Australians have a particular interest in Nauru because their government pays the impoverished nation of fewer than 10,000 people to house asylum seekers who attempt to reach Australia by boat. The United Nations and human rights groups have criticized the arrangement as well as the conditions that asylum seekers endure there.

Australia's Federal Parliamentary Press Gallery, Canberra's equivalent of the White House press corps, on Wednesday threatened to boycott the Pacific Islands Forum leaders' summit on Nauru unless Australian Broadcasting Corp. was allowed to attend.

"The decision by the government of Nauru to pick and choose the journalists who cover the Pacific Islands Forum is an appalling restriction on press freedom," the gallery's president David Crowe said in a statement.

Nauru had announced the ban on Monday, citing among its reasons the Australian Broadcasting Corp.'s "blatant interference in Nauru's domestic politics" and "continued biased and false reporting about our country."

ABC director Gaven Morris said in a statement the Nauru government should not be allowed to dictate which Australian media attend the summit, which is held annually in different member nations.

Nauru described Morris's statement as arrogant and disrespectful and said press freedom had not been restricted.

Australian Prime Minister Malcolm Turnbull, who will represent the largest of the 18 Pacific nations in the forum, supported the Nauru government's right to ban the ABC.

"It'll be regrettable not having (Australian) media at the Pacific Islands Forum, but we must respect Nauru's sovereignty to determine who comes into their country. We support press freedom, but it is a matter for Nauru," Turnbull tweeted.
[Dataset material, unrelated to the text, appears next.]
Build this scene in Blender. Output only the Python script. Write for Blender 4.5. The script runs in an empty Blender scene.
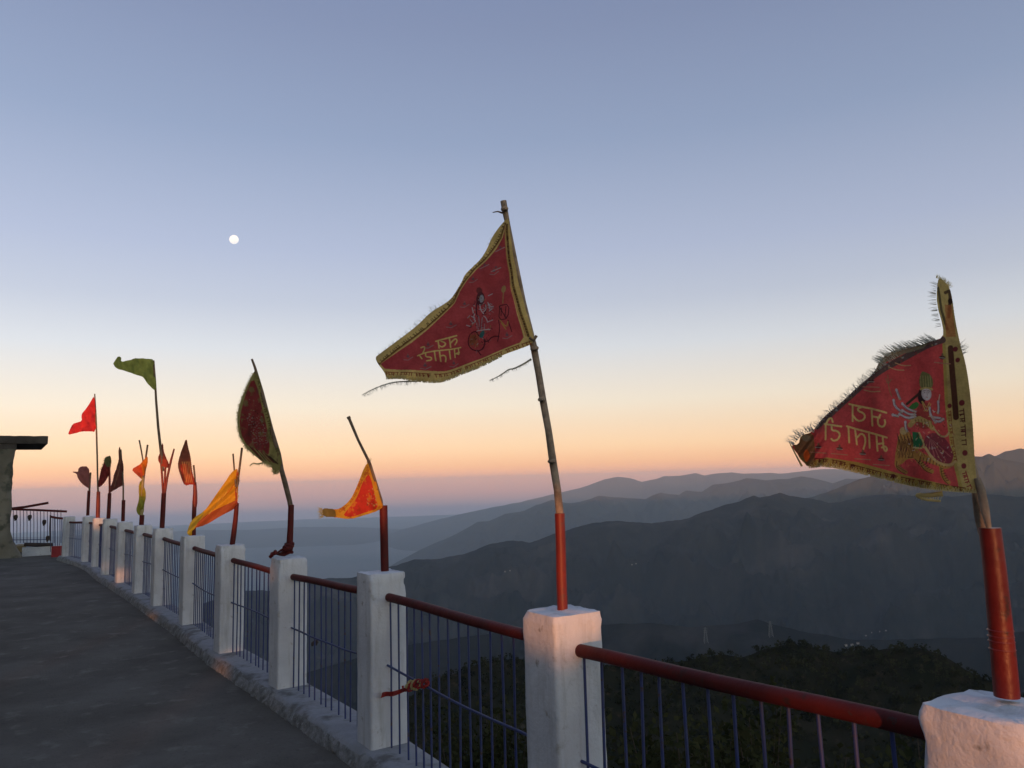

The New Zealand Parliament Press Gallery has condemned the ABC ban as "a clear violation of freedom of expression."

Australian opposition leader Bill Shorten said he was disappointed to see Turnbull "run up the white flag" and that Australia's public broadcaster should be allowed to report on Turnbull's activities overseas.

Damien Kingsbury, a Deakin University expert on international politics, said the asylum seekers kept on Nauru were at the core of the dispute.
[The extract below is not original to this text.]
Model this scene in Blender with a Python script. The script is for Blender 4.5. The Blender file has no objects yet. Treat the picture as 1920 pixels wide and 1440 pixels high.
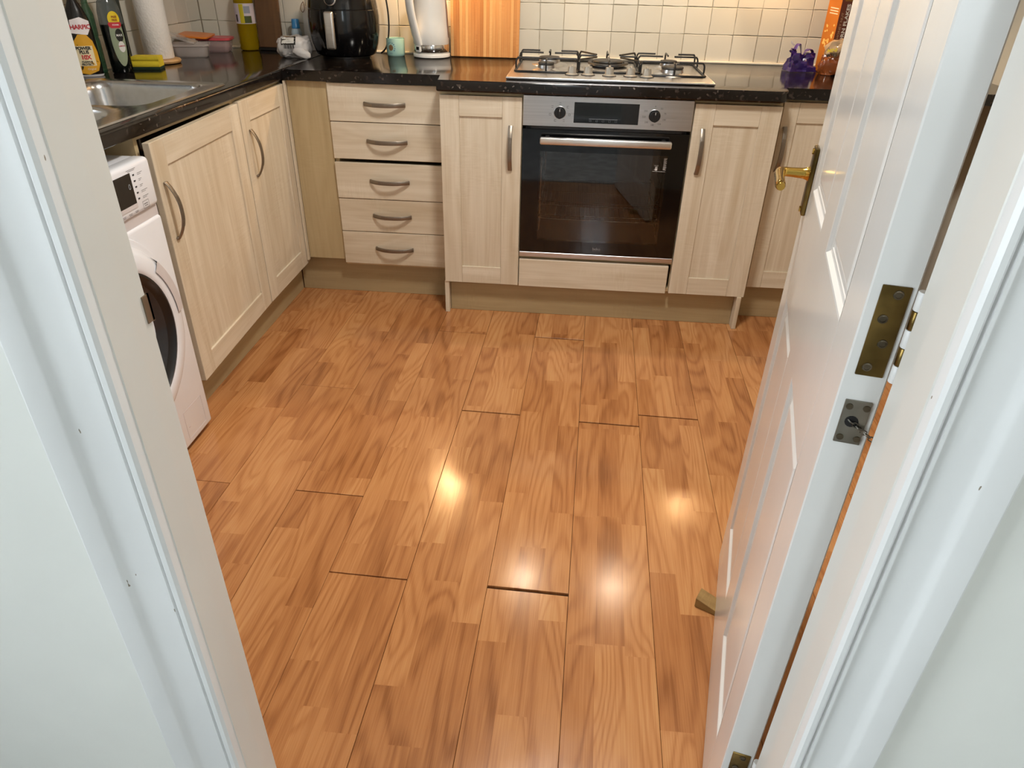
import bpy, bmesh, math, random
from mathutils import Vector, Matrix, noise
from mathutils.bvhtree import BVHTree
random.seed(7)
PI = math.pi
scene = bpy.context.scene
C = scene.collection
# ------------------------------------------------------------------ camera
CAM = (0.4931, -2.6086, 1.2689); YAW, PITCH, ROLL, FPX = 0.0799, 0.5493, 0.0221, 1304.36
def make_camera():
    f = Vector((-math.sin(YAW)*math.cos(PITCH), math.cos(YAW)*math.cos(PITCH), -math.sin(PITCH)))
    r0 = Vector((math.cos(YAW), math.sin(YAW), 0)); u0 = r0.cross(f)
    r = r0*math.cos(ROLL) + u0*math.sin(ROLL); u = -r0*math.sin(ROLL) + u0*math.cos(ROLL)
    cd = bpy.data.cameras.new('camera'); cd.sensor_width = 36; cd.sensor_fit = 'HORIZONTAL'
    cd.lens = FPX/1920*36; cd.clip_start = .02; cd.clip_end = 100
    o = bpy.data.objects.new('camera', cd); C.objects.link(o)
    m = Matrix((r, u, -f)).transposed().to_4x4(); m.translation = Vector(CAM); o.matrix_world = m
    scene.camera = o
make_camera()
# ------------------------------------------------------------------ world, lights, exposure
scene.view_settings.view_transform = 'Standard'; scene.view_settings.look = 'None'
scene.view_settings.gamma = 1; scene.view_settings.use_curve_mapping = False
scene.view_settings.exposure = 0.0
w = bpy.data.worlds.new('overcast_sky'); scene.world = w; w.use_nodes = True
bg = w.node_tree.nodes['Background']; bg.inputs[0].default_value = (.88, .94, 1.0, 1); bg.inputs[1].default_value = 8.3
def light(name, kind, loc, energy, col, rot=(0, 0, 0), **kw):
    l = bpy.data.lights.new(name, kind); l.energy = energy; l.color = col
    for k, v in kw.items(): setattr(l, k, v)
    o = bpy.data.objects.new(name, l); o.location = loc; o.rotation_euler = rot; C.objects.link(o); return o
for nm, lc, ry, a, b in (('hall_window_portal', (-.97, -2.95, 1.25), (0, -PI/2, 0), 1.8, 1.0), ('hall_door_portal', (.73, -4.32, 1.6), (PI/2, 0, 0), .36, 1.3), ('kitchen_window_portal', (-1.30, -.80, 1.62), (0, -PI/2, 0), .86, .7)):
    pt = light(nm, 'AREA', lc, 1, (1, 1, 1), ry, shape='RECTANGLE', size=a, size_y=b); pt.data.cycles.is_portal = True
CEIL_E, HOOD_E = 33, 12
WARM = (1.0, .70, .40); NEUT = (1.0, .95, .88)
light('ceiling_lamp_light', 'AREA', (.55, -1.0, 2.30), CEIL_E, NEUT, shape='DISK', size=.30)
for hx in (.36, .865):
    light('hood_lamp_light', 'SPOT', (hx, .245, 1.815), HOOD_E, (1, .80, .56), spot_size=2.3, spot_blend=.3, shadow_soft_size=.020)
for hx, hy, CAB_E in ((-.13, .60, 19), (1.24, .60, 10)):
    light('cabinet_lamp_light', 'SPOT', (hx, hy, 1.435), CAB_E, (1, .60, .27), spot_size=2.5, spot_blend=.5, shadow_soft_size=.018)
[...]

"The ABC has been pretty forthright in its critical reporting of the asylum seeker issue in relation to Nauru and this is an extension of that," Kingsbury said.

"Clearly the Australian government doesn't want to annoy the government of Nauru," he added.

The United States has promised to resettle up to 1,250 refugees that Australia has banished to Nauru and the poor South Pacific island nation of Papua New Guinea.